WHAT IS ASKED: All of the material below is to be restated word for word, apart from the pictures.

DATA ENTRIES:
BEGIN
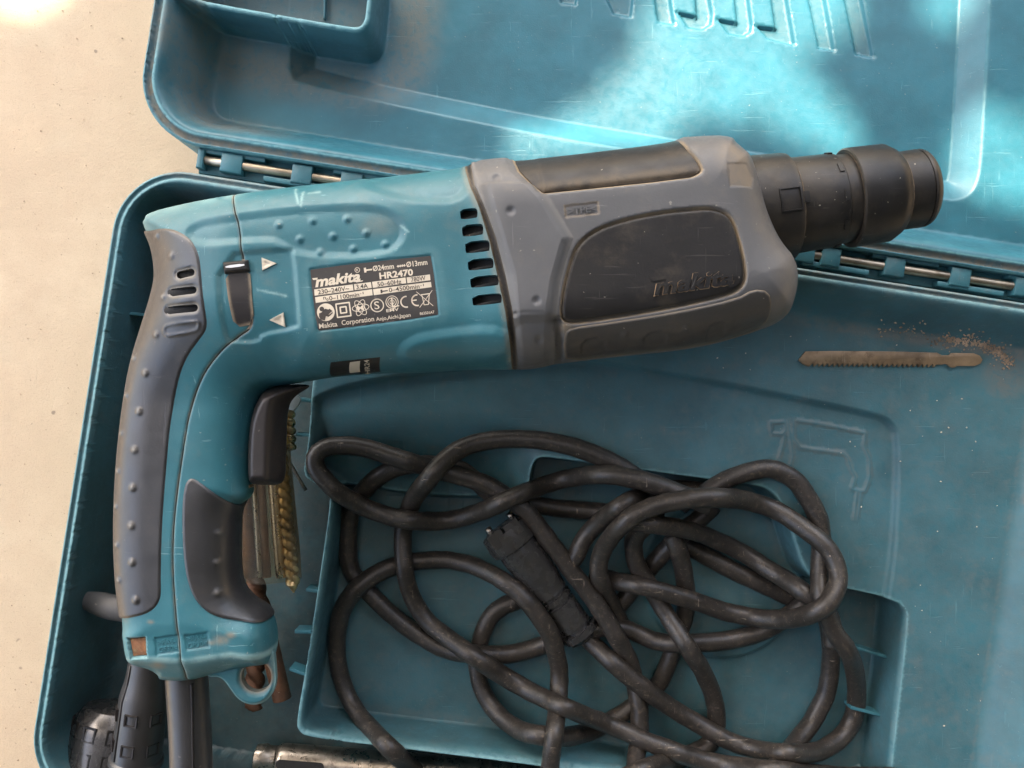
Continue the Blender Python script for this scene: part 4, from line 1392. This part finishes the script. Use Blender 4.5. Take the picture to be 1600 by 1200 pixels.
for si, pxs in enumerate(STR):
    if si == 6:                                     # the plug lies on the first strands
        t_ = np.linspace(-.05, 1.05, 24)[:, None]
        n_ = np.array([-(pb - pa)[1], (pb - pa)[0], 0]); n_ /= np.linalg.norm(n_)
        for w_, h_ in ((-9, 2.0), (-5, 6.0), (0, 8.5), (5, 6.0), (9, 2.0)):
            placed = np.vstack([placed, pa + (pb - pa) * t_ + n_ * w_ + np.array((0, 0, h_ - CR))])
    q = catmull(pxs, 7)
    jt = np.cumsum(rng.normal(0, 1, (len(q), 2)), 0)
    jt = jt - np.linspace(0, 1, len(q))[:, None] * jt[-1]
    q = q + np.clip(jt * .35, -3, 3)
    z = np.full(len(q), 40.0)
    for it in range(4):
        XY = pt(q[:, 0], q[:, 1], z)
        req = np.maximum.reduce([Zshell(XY + np.array(o)) for o in ((0, 0), (3, 0), (-3, 0), (0, 3), (0, -3))]) + CR
        if len(placed):
            d0, d1 = DIVE.get(si, (0, 0))
            for i in range(d0, len(XY) - d1):
                d2 = (placed[:, 0] - XY[i, 0]) ** 2 + (placed[:, 1] - XY[i, 1]) ** 2
                near = d2 < (2 * CR) ** 2
                if near.any():
                    req[i] = max(req[i], (placed[near, 2] + np.sqrt((2 * CR) ** 2 - d2[near]) * .93).max())
        zz = req.copy()
        for _ in range(60):
            av = zz.copy()
            av[1:-1] = (zz[:-2] + zz[1:-1] * 1 + zz[2:]) / 3
            av[0], av[-1] = (zz[0] + zz[1]) / 2, (zz[-1] + zz[-2]) / 2
            zz = np.maximum(req - .6, av)
        z = zz
    XY = pt(q[:, 0], q[:, 1], z)
    P3 = np.column_stack([XY, z])
    # even steps, slightly uneven thickness
    CHAINS.append(P3)
    placed = np.vstack([placed, P3])
    r = CR * (1 + .025 * np.sin(np.arange(len(P3)) * .13 + si) + .012 * rng.normal(size=len(P3)))
    tube('cable', P3, r, M['cable'], cord, seg=22)

# plug: flange, body, strain relief
pd = pb - pa
pl = np.linalg.norm(pd)
plug = mesh_obj('plug', [(0, 0, 0)], [], M['plug'], cord)
bpy.data.objects.remove(plug)
def plathe(name, prof, squash=.9, mat='plug'):
    return lathe(name, [(a_, r_ * .9) for a_, r_ in prof], pa, pd, M[mat], cord, seg=40, squash=squash, sharp=40)
plug = plathe('plug', [(-4, 11), (-3, 15.0), (4, 15.6), (8, 15.0), (9, 12.6), (14, 12.9), (30, 11.8), (40, 10.4), (41, 10.6), (41.4, 8.6), (43, 8.6), (43.4, 10.3), (46, 10.2), (46.4, 8.4), (48, 8.4), (48.4, 10), (pl - 3.4, 9.8), (pl - 3, 8.2), (pl - 1.4, 8.2), (pl - 1, 11.8), (pl + 2.5, 11.6), (pl + 3.5, 8), (pl + 6, 6)], .85)
pdir = pd / pl
pside = np.cross(pdir, (0, 0, 1)); pside /= np.linalg.norm(pside)
pup = np.cross(pside, pdir)
def pbox(name, s0, s1, w0, w1, h0, h1, mat, par):
    V = [pa + pdir * s + pside * w + pup * h for s in (s0, s1) for w in (w0, w1) for h in (h0, h1)]
    F = [(0, 1, 3, 2), (4, 6, 7, 5), (0, 4, 5, 1), (2, 3, 7, 6), (0, 2, 6, 4), (1, 5, 7, 3)]
    return mesh_obj(name, V, F, M[mat], par, smooth=False)
for w in (-9.2, 0.8):
    pbox('plug_block', -6, 2, w, w + 8.4, 3, 11.0, 'plug', cord)
for w in (-7, 7):
    tube('plug_pin', [pa + pdir * s + pside * w for s in (-8, -6, -4)], 1.8, M['steel'], cord, seg=14)

# ------------------------------------------------------------------ things in the left compartment
def spiral_bit(name, label, cat, p0, p1, r, mat, flutes=2, turns=5, shank=.3, tip=True, group=None, rs=None):
    """twist bit from shank end p0 to tip p1 (mm, 3-D)"""
    p0, p1 = np.array(p0, float), np.array(p1, float)
    d = p1 - p0
    L = np.linalg.norm(d); d = d / L
    u = np.cross(d, (0, 0, 1.0)); u /= np.linalg.norm(u); w = np.cross(u, d)
    n, seg = 110, 28
    V, F = [], []
    for i in range(n + 1):
        s = i / n
        for k in range(seg):
            t = 2 * math.pi * k / seg
            if s < shank:
                rad = rs or r * .8
            else:
                ph = 2 * math.pi * turns * (s - shank)
                rad = r * (.62 + .38 * (0.5 + .5 * math.cos(flutes * (t - ph))) ** .35)
                if tip and s > .955:
                    rad *= max(.12, (1 - s) / .045)
            V.append(p0 + d * L * s + (u * math.cos(t) + w * math.sin(t)) * rad)
    for i in range(n):
        for k in range(seg):
            k2 = (k + 1) % seg
            F.append((i * seg + k, (i + 1) * seg + k, (i + 1) * seg + k2, i * seg + k2))
    F += [tuple(range(seg)), tuple(n * seg + k for k in range(seg))[::-1]]
    return tag(mesh_obj(name, V, F, M[mat], None, loc=p0, sharp=50), label, cat, group)
P3 = lambda px, py, z: np.array([*pt(px, py, z), z])
spiral_bit('drill_bit', 'bronze masonry drill bit in clear sleeve, pointed carbide tip sticking out', 'drill bit', P3(432, 640, 44), P3(459, 926, 44), 3.8, 'bronze', 2, 9, .1)
spiral_bit('drill_bit', 'rusty brown shanked drill bit beside the hanging loop, worn spiral flutes', 'drill bit', P3(441, 1092, 30), P3(385, 850, 34), 5.2, 'rust', 2, 4, .36, rs=5.0)
spiral_bit('drill_bit', 'dark rusty drill bit seen through the round hanging loop', 'drill bit', P3(404, 960, 26), P3(396, 1112, 24), 5.5, 'rust', 2, 3, .0)
spiral_bit('screw', 'coarse brass coloured screw standing between trigger and tray wall', 'screw', P3(450, 628, 44), P3(453, 705, 40), 3.6, 'brass', 1, 6, .0)
# bars side by side in the sleeve
for (x0, x1, w, z, mt, lab) in ((378, 392, 6.0, 44, 'rust', 'dark rusty flat bit at the left edge inside the clear sleeve'),
                                (393, 406, 2.2, 46, 'steel', 'thin bright steel rod second from left inside the clear sleeve'),
                                (403, 417, 4.6, 44, 'rust', 'dark brown bit in the middle of the clear sleeve'),
                                (422, 440, 5.6, 47, 'tan', 'broad tan square shank inside the clear sleeve')):
    o = tube('tool_bit', np.linspace(P3(x0, 690, z - w * .5), P3(x1, 902, z - w * .5), 12), w * .52, M[mt], None, seg=24, loc=P3(x1, 890, z - w))
    tag(o, lab, 'tool bit')
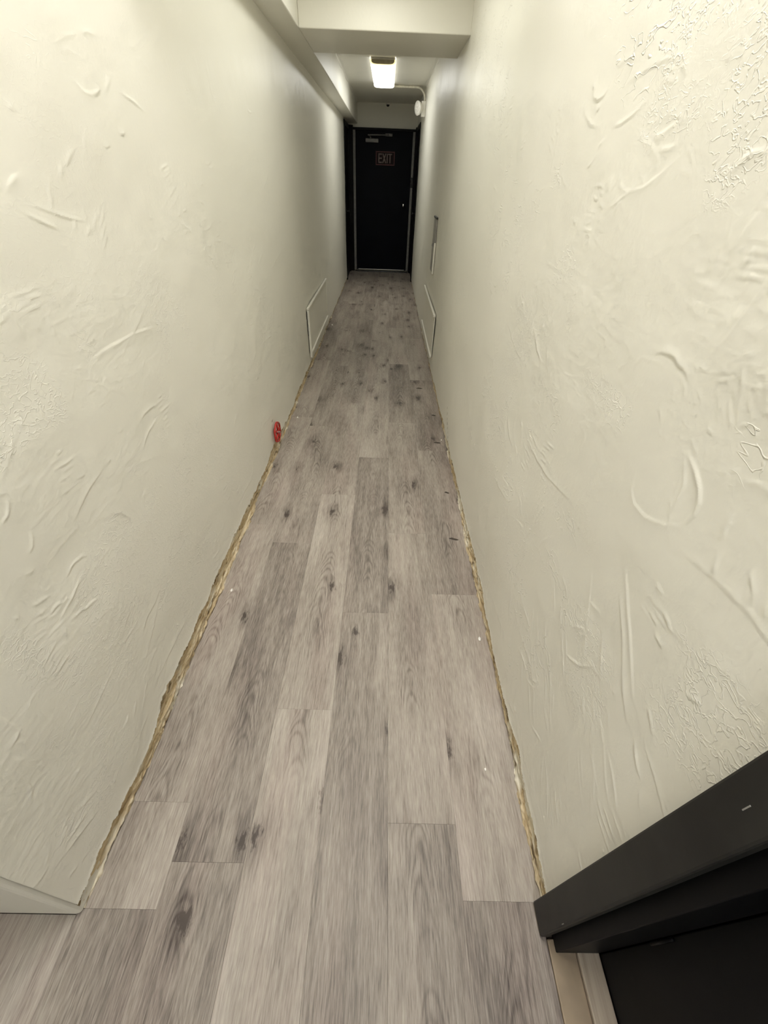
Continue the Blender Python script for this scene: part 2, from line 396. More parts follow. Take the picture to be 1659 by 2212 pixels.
END
OUTPUT OF THE TASK:
Continue the Blender Python script for this scene: part 4, from line 1392. This part finishes the script. Use Blender 4.5. Take the picture to be 1600 by 1200 pixels.
for si, pxs in enumerate(STR):
    if si == 6:                                     # the plug lies on the first strands
        t_ = np.linspace(-.05, 1.05, 24)[:, None]
        n_ = np.array([-(pb - pa)[1], (pb - pa)[0], 0]); n_ /= np.linalg.norm(n_)
        for w_, h_ in ((-9, 2.0), (-5, 6.0), (0, 8.5), (5, 6.0), (9, 2.0)):
            placed = np.vstack([placed, pa + (pb - pa) * t_ + n_ * w_ + np.array((0, 0, h_ - CR))])
    q = catmull(pxs, 7)
    jt = np.cumsum(rng.normal(0, 1, (len(q), 2)), 0)
    jt = jt - np.linspace(0, 1, len(q))[:, None] * jt[-1]
    q = q + np.clip(jt * .35, -3, 3)
    z = np.full(len(q), 40.0)
    for it in range(4):
        XY = pt(q[:, 0], q[:, 1], z)
        req = np.maximum.reduce([Zshell(XY + np.array(o)) for o in ((0, 0), (3, 0), (-3, 0), (0, 3), (0, -3))]) + CR
        if len(placed):
            d0, d1 = DIVE.get(si, (0, 0))
            for i in range(d0, len(XY) - d1):
                d2 = (placed[:, 0] - XY[i, 0]) ** 2 + (placed[:, 1] - XY[i, 1]) ** 2
                near = d2 < (2 * CR) ** 2
                if near.any():
                    req[i] = max(req[i], (placed[near, 2] + np.sqrt((2 * CR) ** 2 - d2[near]) * .93).max())
        zz = req.copy()
        for _ in range(60):
            av = zz.copy()
            av[1:-1] = (zz[:-2] + zz[1:-1] * 1 + zz[2:]) / 3
            av[0], av[-1] = (zz[0] + zz[1]) / 2, (zz[-1] + zz[-2]) / 2
            zz = np.maximum(req - .6, av)
        z = zz
    XY = pt(q[:, 0], q[:, 1], z)
    P3 = np.column_stack([XY, z])
    # even steps, slightly uneven thickness
    CHAINS.append(P3)
    placed = np.vstack([placed, P3])
    r = CR * (1 + .025 * np.sin(np.arange(len(P3)) * .13 + si) + .012 * rng.normal(size=len(P3)))
    tube('cable', P3, r, M['cable'], cord, seg=22)

# plug: flange, body, strain relief
pd = pb - pa
pl = np.linalg.norm(pd)
plug = mesh_obj('plug', [(0, 0, 0)], [], M['plug'], cord)
bpy.data.objects.remove(plug)
def plathe(name, prof, squash=.9, mat='plug'):
    return lathe(name, [(a_, r_ * .9) for a_, r_ in prof], pa, pd, M[mat], cord, seg=40, squash=squash, sharp=40)
plug = plathe('plug', [(-4, 11), (-3, 15.0), (4, 15.6), (8, 15.0), (9, 12.6), (14, 12.9), (30, 11.8), (40, 10.4), (41, 10.6), (41.4, 8.6), (43, 8.6), (43.4, 10.3), (46, 10.2), (46.4, 8.4), (48, 8.4), (48.4, 10), (pl - 3.4, 9.8), (pl - 3, 8.2), (pl - 1.4, 8.2), (pl - 1, 11.8), (pl + 2.5, 11.6), (pl + 3.5, 8), (pl + 6, 6)], .85)
pdir = pd / pl
pside = np.cross(pdir, (0, 0, 1)); pside /= np.linalg.norm(pside)
pup = np.cross(pside, pdir)
def pbox(name, s0, s1, w0, w1, h0, h1, mat, par):
    V = [pa + pdir * s + pside * w + pup * h for s in (s0, s1) for w in (w0, w1) for h in (h0, h1)]
    F = [(0, 1, 3, 2), (4, 6, 7, 5), (0, 4, 5, 1), (2, 3, 7, 6), (0, 2, 6, 4), (1, 5, 7, 3)]
    return mesh_obj(name, V, F, M[mat], par, smooth=False)
for w in (-9.2, 0.8):
    pbox('plug_block', -6, 2, w, w + 8.4, 3, 11.0, 'plug', cord)
for w in (-7, 7):
    tube('plug_pin', [pa + pdir * s + pside * w for s in (-8, -6, -4)], 1.8, M['steel'], cord, seg=14)

# ------------------------------------------------------------------ things in the left compartment
def spiral_bit(name, label, cat, p0, p1, r, mat, flutes=2, turns=5, shank=.3, tip=True, group=None, rs=None):
    """twist bit from shank end p0 to tip p1 (mm, 3-D)"""
    p0, p1 = np.array(p0, float), np.array(p1, float)
    d = p1 - p0
    L = np.linalg.norm(d); d = d / L
    u = np.cross(d, (0, 0, 1.0)); u /= np.linalg.norm(u); w = np.cross(u, d)
    n, seg = 110, 28
    V, F = [], []
    for i in range(n + 1):
        s = i / n
        for k in range(seg):
            t = 2 * math.pi * k / seg
            if s < shank:
                rad = rs or r * .8
            else:
                ph = 2 * math.pi * turns * (s - shank)
                rad = r * (.62 + .38 * (0.5 + .5 * math.cos(flutes * (t - ph))) ** .35)
                if tip and s > .955:
                    rad *= max(.12, (1 - s) / .045)
            V.append(p0 + d * L * s + (u * math.cos(t) + w * math.sin(t)) * rad)
    for i in range(n):
        for k in range(seg):
            k2 = (k + 1) % seg
            F.append((i * seg + k, (i + 1) * seg + k, (i + 1) * seg + k2, i * seg + k2))
    F += [tuple(range(seg)), tuple(n * seg + k for k in range(seg))[::-1]]
    return tag(mesh_obj(name, V, F, M[mat], None, loc=p0, sharp=50), label, cat, group)
P3 = lambda px, py, z: np.array([*pt(px, py, z), z])
spiral_bit('drill_bit', 'bronze masonry drill bit in clear sleeve, pointed carbide tip sticking out', 'drill bit', P3(432, 640, 44), P3(459, 926, 44), 3.8, 'bronze', 2, 9, .1)
spiral_bit('drill_bit', 'rusty brown shanked drill bit beside the hanging loop, worn spiral flutes', 'drill bit', P3(441, 1092, 30), P3(385, 850, 34), 5.2, 'rust', 2, 4, .36, rs=5.0)
spiral_bit('drill_bit', 'dark rusty drill bit seen through the round hanging loop', 'drill bit', P3(404, 960, 26), P3(396, 1112, 24), 5.5, 'rust', 2, 3, .0)
spiral_bit('screw', 'coarse brass coloured screw standing between trigger and tray wall', 'screw', P3(450, 628, 44), P3(453, 705, 40), 3.6, 'brass', 1, 6, .0)
# bars side by side in the sleeve
for (x0, x1, w, z, mt, lab) in ((378, 392, 6.0, 44, 'rust', 'dark rusty flat bit at the left edge inside the clear sleeve'),
                                (393, 406, 2.2, 46, 'steel', 'thin bright steel rod second from left inside the clear sleeve'),
                                (403, 417, 4.6, 44, 'rust', 'dark brown bit in the middle of the clear sleeve'),
                                (422, 440, 5.6, 47, 'tan', 'broad tan square shank inside the clear sleeve')):
    o = tube('tool_bit', np.linspace(P3(x0, 690, z - w * .5), P3(x1, 902, z - w * .5), 12), w * .52, M[mt], None, seg=24, loc=P3(x1, 890, z - w))
    tag(o, lab, 'tool bit')
Continue the Blender Python script for this scene: part 2, from line 396. More parts follow. Take the picture to be 1659 by 2212 pixels.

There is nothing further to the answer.